Supernova in cosmic neighbourhood helped create solid surface and moderate climate on Earth, study suggests
Without these radioactive elements, Earth could have become an uninhabitable ocean world covered in ice
A new simulation suggests that radioactive elements injected by a massive star into the early Solar System may have helped create the solid surface and moderate climate on Earth.
In the absence of these radioactive elements, Earth could have turned into an uninhabitable ocean world covered in global ice sheets, the scientists behind the simulation suggest.
The new study was carried out by Tim Lichtenberg, a postdoctoral fellow at the University of Oxford, along with peers from the universities of Bern, Bayreuth, and Michigan. The researchers created new computer models to simulate how small planetesimals merge to form large planets.
Planetesimals are said to be the building blocks of planets. These rocky-icy bodies are formed in a disk of gas and dust around the young star, and could be dozens of kilometres in size.
In their work, the scientists simulated the formation of thousands of planets. They also investigated what kind of planets will be formed from different planetesimals and how much water content they are likely to have.
The results indicated the existence of two different types of planetary systems. The first type is similar to our solar system, where planets have little water content. Such systems are created in the presence of a massive star around them.
The second type includes those systems where planets are primarily ocean worlds. Such systems typically form in the absence of a massive star around them.
According to the researchers, when the Solar System was taking shape, a supernova (the death of a massive star) occurred nearby, which injected radioactive elements, including Aluminium-26 (Al-26), into the nascent Solar System. The heat generated by these radionuclide rapidly dehydrated the planetesimals before their accretion onto larger protoplanets.

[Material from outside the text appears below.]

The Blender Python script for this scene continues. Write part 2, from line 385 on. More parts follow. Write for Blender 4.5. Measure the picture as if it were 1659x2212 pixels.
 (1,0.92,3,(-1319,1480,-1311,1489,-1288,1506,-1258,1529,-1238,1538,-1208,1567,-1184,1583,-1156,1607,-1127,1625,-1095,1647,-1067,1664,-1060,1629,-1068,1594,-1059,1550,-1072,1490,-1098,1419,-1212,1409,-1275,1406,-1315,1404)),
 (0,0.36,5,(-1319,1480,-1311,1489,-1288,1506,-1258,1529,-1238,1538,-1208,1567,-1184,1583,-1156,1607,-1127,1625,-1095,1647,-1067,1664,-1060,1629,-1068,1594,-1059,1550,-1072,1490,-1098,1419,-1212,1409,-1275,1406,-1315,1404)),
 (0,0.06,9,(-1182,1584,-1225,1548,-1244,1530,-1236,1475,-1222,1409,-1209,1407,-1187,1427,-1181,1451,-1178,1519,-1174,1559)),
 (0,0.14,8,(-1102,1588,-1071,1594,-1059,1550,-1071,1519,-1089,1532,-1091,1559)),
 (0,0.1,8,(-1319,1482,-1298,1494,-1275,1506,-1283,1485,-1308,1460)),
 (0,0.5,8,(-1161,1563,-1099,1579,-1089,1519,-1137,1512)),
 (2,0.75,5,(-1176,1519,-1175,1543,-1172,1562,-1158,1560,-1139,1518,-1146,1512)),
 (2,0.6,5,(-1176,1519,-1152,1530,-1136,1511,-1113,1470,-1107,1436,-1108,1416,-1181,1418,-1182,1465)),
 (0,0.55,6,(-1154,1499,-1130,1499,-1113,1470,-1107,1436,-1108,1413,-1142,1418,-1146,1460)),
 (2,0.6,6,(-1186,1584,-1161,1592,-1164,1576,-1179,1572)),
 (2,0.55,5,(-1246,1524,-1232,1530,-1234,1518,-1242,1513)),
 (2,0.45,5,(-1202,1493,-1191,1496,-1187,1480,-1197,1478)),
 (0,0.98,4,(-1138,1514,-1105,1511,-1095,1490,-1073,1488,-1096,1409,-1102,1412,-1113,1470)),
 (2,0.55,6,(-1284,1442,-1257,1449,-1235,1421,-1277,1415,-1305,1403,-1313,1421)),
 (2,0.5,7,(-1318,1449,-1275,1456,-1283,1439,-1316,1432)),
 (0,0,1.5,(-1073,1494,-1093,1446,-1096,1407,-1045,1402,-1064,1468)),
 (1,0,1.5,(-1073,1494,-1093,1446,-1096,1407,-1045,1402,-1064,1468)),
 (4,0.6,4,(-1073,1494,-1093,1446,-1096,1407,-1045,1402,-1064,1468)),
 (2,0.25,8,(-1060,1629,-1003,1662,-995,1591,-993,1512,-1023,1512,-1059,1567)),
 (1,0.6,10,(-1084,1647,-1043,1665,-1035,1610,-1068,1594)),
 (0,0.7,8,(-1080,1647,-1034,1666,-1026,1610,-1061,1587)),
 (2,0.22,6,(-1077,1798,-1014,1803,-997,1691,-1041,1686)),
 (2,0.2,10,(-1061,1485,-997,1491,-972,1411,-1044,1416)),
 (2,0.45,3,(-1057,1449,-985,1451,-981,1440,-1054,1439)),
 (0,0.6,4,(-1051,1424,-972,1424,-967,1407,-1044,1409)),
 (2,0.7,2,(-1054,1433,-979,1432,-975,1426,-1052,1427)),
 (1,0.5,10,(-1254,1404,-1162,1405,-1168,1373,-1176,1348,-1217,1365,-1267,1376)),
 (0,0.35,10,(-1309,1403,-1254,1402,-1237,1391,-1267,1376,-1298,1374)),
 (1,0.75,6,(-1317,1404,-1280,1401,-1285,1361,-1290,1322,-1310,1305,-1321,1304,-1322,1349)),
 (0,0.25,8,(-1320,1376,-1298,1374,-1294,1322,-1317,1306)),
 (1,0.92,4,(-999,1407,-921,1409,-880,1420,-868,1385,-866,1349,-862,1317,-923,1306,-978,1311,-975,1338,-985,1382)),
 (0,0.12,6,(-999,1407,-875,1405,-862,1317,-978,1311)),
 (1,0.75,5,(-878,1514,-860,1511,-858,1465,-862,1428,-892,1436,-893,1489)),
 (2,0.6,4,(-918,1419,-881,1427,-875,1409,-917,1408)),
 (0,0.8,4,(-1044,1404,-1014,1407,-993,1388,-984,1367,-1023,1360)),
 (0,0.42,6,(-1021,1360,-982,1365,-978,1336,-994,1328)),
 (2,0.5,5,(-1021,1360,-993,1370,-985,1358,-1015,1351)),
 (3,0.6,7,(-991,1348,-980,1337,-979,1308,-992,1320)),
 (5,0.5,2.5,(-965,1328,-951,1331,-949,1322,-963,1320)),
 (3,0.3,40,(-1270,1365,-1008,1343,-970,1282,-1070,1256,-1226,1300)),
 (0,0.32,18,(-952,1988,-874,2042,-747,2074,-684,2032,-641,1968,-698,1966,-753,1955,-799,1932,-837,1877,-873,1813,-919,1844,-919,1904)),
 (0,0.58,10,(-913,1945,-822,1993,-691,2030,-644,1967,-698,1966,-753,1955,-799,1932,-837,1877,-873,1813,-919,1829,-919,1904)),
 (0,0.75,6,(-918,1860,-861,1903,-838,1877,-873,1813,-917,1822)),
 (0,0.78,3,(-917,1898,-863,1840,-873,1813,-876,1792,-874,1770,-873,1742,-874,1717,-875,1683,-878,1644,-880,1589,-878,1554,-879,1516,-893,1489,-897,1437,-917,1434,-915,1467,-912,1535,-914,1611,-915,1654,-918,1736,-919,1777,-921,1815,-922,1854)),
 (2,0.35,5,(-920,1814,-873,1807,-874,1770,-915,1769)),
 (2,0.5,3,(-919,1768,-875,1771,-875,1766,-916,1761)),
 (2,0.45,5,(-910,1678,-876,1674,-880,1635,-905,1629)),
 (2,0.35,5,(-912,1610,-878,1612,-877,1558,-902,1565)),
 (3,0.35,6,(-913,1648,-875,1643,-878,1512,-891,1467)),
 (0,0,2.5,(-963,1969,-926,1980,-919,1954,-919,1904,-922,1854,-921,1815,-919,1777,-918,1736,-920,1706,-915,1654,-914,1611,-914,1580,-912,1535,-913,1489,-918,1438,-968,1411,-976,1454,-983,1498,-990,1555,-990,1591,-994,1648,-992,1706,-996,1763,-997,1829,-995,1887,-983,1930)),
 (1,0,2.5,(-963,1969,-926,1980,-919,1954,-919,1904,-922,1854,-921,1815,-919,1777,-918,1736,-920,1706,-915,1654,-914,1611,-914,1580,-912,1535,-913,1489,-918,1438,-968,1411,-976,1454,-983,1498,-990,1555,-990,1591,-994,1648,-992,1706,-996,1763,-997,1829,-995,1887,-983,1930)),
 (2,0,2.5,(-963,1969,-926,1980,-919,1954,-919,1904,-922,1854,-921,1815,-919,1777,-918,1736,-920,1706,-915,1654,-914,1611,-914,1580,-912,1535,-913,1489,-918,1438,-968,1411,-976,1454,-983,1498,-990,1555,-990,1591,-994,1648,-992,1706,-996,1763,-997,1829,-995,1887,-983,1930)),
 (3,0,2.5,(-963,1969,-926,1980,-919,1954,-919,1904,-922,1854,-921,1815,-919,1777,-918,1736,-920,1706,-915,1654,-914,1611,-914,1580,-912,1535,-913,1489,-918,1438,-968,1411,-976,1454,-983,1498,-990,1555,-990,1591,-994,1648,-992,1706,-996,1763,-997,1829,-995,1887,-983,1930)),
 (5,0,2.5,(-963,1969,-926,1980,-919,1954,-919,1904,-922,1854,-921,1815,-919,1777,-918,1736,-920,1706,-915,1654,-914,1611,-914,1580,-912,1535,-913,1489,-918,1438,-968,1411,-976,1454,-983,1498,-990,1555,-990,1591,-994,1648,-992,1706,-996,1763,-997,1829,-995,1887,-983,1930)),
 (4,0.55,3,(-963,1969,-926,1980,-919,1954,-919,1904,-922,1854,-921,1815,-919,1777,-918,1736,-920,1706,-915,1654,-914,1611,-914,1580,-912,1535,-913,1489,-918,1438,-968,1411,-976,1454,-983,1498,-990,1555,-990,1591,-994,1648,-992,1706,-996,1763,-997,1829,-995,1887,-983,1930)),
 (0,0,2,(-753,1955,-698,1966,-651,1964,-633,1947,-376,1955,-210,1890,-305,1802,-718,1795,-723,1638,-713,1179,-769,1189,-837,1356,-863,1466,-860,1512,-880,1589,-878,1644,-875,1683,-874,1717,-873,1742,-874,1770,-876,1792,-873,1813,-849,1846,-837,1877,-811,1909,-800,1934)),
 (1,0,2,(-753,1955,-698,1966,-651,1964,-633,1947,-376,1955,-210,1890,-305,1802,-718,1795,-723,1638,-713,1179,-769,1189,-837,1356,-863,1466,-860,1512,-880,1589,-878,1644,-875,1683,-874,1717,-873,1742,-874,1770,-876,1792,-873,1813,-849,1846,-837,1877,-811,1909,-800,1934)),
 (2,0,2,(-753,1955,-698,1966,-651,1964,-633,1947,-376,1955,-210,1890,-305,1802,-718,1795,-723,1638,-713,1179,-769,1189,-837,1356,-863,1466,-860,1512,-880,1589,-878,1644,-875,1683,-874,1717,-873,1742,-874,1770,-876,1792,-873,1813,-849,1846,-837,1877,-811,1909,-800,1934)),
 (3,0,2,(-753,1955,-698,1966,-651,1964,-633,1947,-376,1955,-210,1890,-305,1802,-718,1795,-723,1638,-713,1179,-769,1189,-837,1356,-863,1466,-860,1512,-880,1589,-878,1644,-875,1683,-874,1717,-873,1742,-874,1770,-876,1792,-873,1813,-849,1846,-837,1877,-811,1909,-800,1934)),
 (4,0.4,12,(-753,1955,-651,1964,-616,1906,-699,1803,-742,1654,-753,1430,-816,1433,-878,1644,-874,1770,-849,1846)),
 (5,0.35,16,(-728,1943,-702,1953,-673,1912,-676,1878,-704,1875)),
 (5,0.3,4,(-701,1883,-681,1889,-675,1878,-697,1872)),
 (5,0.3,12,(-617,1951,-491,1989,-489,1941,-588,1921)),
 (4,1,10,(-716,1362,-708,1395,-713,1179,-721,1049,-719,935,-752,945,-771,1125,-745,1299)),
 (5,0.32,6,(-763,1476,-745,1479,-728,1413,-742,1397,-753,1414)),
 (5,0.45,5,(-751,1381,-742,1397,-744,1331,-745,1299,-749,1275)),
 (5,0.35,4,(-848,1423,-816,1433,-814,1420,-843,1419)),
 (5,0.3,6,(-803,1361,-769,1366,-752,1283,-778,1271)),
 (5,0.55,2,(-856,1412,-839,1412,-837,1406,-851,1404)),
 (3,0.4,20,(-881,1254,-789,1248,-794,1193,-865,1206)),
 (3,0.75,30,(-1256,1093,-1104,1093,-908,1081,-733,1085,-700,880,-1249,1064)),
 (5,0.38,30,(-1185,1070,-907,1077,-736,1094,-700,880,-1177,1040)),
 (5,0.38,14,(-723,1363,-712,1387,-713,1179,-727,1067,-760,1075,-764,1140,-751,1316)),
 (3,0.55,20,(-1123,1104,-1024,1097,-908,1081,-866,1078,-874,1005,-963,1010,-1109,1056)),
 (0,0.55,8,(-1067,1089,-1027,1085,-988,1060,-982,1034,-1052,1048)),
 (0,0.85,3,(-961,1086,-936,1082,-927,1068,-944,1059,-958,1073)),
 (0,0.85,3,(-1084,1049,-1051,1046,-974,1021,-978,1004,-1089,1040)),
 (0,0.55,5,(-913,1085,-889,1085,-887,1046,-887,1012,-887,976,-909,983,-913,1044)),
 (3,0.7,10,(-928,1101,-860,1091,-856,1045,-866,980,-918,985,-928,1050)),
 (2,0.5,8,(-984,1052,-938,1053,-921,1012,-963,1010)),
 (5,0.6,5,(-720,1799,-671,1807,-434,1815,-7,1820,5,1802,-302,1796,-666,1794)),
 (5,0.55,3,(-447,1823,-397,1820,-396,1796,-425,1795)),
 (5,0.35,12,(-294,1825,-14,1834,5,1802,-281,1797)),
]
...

This possibly helped form an Earth with much less water content.
According to the scientists, significantly greater water content on Earth would have prevented geochemical processes, such as the carbon cycle on Earth, that help stabilise the climate on the planet and create surface conditions conducive to life.
While these results might help solve some mysteries, they also raise other questions.
"It is great to know that radioactive elements can help make a wet system drier and to have an explanation as to why planets within the same system would share similar properties," says University of Michigan astronomer Michael Meyer.
"But radioactive heating may not be enough. How can we explain our Earth, which is very dry, indeed, compared to planets formed in our models? Perhaps having Jupiter where it is was also important in keeping most icy bodies out of the inner solar system."
The researchers believe the new results could help future space telescopes to improve the predicted implications of the Al-26 dehydration mechanism.
The findings of the study are published in the journal Nature Astronomy.